**PROBLEM REQUIREMENTS**
Reproduce verbatim the lines up to and including the one with "random.seed(7)", starting from the first.

BEGIN DATA SEGMENT

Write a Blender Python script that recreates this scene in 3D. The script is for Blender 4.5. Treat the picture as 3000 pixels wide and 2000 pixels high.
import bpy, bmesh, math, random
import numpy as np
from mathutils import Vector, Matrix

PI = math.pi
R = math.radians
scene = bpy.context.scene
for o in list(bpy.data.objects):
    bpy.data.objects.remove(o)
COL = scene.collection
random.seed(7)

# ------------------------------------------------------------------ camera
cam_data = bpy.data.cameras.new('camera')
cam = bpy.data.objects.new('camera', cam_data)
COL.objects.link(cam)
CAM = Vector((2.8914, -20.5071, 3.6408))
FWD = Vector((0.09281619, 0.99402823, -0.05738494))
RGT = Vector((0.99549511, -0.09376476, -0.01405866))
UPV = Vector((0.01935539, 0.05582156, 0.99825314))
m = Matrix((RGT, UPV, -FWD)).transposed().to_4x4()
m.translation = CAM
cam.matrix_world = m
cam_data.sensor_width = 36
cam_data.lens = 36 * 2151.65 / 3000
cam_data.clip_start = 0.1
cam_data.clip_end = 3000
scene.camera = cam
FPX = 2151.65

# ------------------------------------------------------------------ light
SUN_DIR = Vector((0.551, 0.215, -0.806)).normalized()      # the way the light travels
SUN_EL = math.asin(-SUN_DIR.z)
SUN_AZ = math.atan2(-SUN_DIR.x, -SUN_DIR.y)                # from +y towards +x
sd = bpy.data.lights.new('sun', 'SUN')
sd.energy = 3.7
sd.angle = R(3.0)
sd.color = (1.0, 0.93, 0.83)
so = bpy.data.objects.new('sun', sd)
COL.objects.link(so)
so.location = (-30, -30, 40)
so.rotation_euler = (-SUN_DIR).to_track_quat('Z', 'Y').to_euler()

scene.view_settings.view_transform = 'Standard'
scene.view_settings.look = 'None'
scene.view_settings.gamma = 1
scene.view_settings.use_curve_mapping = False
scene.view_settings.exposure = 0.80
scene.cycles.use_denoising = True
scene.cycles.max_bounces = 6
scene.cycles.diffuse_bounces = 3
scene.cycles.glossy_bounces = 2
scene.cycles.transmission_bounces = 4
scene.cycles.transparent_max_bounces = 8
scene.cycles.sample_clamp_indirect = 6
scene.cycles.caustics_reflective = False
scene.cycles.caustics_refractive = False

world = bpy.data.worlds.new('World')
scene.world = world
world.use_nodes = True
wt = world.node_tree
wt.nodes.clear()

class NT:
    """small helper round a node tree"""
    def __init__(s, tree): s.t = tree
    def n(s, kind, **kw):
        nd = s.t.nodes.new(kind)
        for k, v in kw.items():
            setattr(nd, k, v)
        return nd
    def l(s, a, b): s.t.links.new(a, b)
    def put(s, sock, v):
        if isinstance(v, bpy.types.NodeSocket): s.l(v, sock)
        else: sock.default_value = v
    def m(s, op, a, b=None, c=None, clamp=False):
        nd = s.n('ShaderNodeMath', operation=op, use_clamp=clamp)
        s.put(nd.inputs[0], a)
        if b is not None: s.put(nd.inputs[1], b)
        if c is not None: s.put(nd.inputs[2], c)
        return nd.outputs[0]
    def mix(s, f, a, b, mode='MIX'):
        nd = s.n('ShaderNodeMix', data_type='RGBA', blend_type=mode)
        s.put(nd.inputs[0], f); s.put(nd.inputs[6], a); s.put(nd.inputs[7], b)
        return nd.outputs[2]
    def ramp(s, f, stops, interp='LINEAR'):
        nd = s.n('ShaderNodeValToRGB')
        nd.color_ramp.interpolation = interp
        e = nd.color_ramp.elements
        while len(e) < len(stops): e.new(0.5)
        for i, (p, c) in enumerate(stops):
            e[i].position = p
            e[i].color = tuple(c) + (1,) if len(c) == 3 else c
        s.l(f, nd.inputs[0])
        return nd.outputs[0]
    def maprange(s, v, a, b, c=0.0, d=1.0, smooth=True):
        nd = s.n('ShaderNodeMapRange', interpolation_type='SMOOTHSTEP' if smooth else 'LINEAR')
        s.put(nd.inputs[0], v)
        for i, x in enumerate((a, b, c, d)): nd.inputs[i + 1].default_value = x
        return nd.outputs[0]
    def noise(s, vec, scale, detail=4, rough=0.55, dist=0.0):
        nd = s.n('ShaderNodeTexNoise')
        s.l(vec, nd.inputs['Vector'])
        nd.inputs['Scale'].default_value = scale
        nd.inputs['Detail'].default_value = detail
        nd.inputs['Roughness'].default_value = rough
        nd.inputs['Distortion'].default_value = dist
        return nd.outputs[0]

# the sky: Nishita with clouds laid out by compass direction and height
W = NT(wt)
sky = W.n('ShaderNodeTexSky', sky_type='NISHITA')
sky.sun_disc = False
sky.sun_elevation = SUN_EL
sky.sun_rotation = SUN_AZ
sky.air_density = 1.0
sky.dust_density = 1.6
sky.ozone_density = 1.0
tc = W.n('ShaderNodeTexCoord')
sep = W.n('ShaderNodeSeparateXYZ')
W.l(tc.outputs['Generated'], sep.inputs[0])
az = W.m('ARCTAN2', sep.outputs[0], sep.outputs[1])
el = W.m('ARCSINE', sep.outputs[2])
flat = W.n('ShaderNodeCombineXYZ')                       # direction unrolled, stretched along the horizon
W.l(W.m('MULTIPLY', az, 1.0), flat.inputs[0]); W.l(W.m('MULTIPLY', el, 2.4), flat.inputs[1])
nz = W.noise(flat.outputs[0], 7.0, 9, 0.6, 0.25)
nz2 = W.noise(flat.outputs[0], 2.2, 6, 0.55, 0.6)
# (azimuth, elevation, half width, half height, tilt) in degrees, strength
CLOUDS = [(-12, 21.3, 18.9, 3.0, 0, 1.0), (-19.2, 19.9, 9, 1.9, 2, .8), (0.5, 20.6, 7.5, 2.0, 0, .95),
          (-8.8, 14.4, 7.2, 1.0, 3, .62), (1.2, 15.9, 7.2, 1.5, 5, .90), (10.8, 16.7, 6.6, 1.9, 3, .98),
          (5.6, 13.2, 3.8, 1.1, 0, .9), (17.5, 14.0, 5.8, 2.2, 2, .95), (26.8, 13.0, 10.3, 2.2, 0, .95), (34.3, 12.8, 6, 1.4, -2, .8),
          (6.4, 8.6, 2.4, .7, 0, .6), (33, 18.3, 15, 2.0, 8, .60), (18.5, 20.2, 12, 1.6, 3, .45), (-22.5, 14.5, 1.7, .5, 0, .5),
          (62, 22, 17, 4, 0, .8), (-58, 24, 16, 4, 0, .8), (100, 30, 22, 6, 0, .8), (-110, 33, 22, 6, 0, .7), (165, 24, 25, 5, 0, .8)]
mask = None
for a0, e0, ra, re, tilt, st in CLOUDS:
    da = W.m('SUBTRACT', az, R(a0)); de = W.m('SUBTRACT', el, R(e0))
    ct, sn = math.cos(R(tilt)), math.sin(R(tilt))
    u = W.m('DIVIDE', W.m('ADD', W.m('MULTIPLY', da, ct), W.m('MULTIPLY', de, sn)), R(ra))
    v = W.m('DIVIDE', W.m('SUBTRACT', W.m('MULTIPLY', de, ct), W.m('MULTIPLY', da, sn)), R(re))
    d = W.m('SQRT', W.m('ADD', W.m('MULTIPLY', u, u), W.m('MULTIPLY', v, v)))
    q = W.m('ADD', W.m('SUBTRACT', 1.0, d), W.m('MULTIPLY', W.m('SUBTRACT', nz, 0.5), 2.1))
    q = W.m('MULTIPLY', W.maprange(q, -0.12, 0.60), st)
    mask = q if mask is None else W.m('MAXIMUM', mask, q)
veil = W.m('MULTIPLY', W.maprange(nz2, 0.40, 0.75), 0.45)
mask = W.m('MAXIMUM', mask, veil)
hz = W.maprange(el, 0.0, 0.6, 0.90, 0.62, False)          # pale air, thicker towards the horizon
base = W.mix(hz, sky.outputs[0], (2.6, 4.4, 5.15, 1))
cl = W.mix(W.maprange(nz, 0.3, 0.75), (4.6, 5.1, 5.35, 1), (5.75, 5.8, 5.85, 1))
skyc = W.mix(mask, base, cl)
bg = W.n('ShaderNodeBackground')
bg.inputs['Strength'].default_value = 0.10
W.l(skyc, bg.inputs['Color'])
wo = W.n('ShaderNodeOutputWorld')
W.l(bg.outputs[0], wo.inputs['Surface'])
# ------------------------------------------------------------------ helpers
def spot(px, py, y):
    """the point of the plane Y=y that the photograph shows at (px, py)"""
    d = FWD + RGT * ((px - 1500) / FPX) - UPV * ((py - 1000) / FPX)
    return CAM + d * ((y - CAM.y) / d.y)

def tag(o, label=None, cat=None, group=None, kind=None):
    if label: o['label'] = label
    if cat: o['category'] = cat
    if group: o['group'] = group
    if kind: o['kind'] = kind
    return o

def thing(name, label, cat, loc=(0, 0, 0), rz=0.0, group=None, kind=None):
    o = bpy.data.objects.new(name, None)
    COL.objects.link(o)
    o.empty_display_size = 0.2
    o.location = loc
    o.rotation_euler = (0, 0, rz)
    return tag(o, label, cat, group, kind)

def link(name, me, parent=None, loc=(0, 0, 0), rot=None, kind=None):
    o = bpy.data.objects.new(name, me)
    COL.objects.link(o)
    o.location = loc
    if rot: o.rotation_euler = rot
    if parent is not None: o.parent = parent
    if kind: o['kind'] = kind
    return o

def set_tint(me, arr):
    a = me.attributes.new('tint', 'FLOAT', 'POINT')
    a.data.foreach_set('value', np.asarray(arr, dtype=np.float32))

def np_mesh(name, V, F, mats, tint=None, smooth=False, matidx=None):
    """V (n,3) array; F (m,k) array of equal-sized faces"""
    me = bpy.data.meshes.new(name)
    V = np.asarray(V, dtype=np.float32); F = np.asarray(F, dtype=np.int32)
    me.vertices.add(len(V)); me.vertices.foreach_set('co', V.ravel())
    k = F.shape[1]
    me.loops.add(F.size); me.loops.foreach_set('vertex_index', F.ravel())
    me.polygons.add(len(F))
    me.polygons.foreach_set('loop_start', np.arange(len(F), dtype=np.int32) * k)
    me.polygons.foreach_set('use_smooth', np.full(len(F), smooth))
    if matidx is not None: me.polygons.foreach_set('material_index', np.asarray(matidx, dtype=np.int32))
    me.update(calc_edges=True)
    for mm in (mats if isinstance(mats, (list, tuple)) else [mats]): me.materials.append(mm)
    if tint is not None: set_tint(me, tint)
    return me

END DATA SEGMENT

**CORRECT RESPONSE**
Write a Blender Python script that recreates this scene in 3D. The script is for Blender 4.5. Treat the picture as 3000 pixels wide and 2000 pixels high.
import bpy, bmesh, math, random
import numpy as np
from mathutils import Vector, Matrix

PI = math.pi
R = math.radians
scene = bpy.context.scene
for o in list(bpy.data.objects):
    bpy.data.objects.remove(o)
COL = scene.collection
random.seed(7)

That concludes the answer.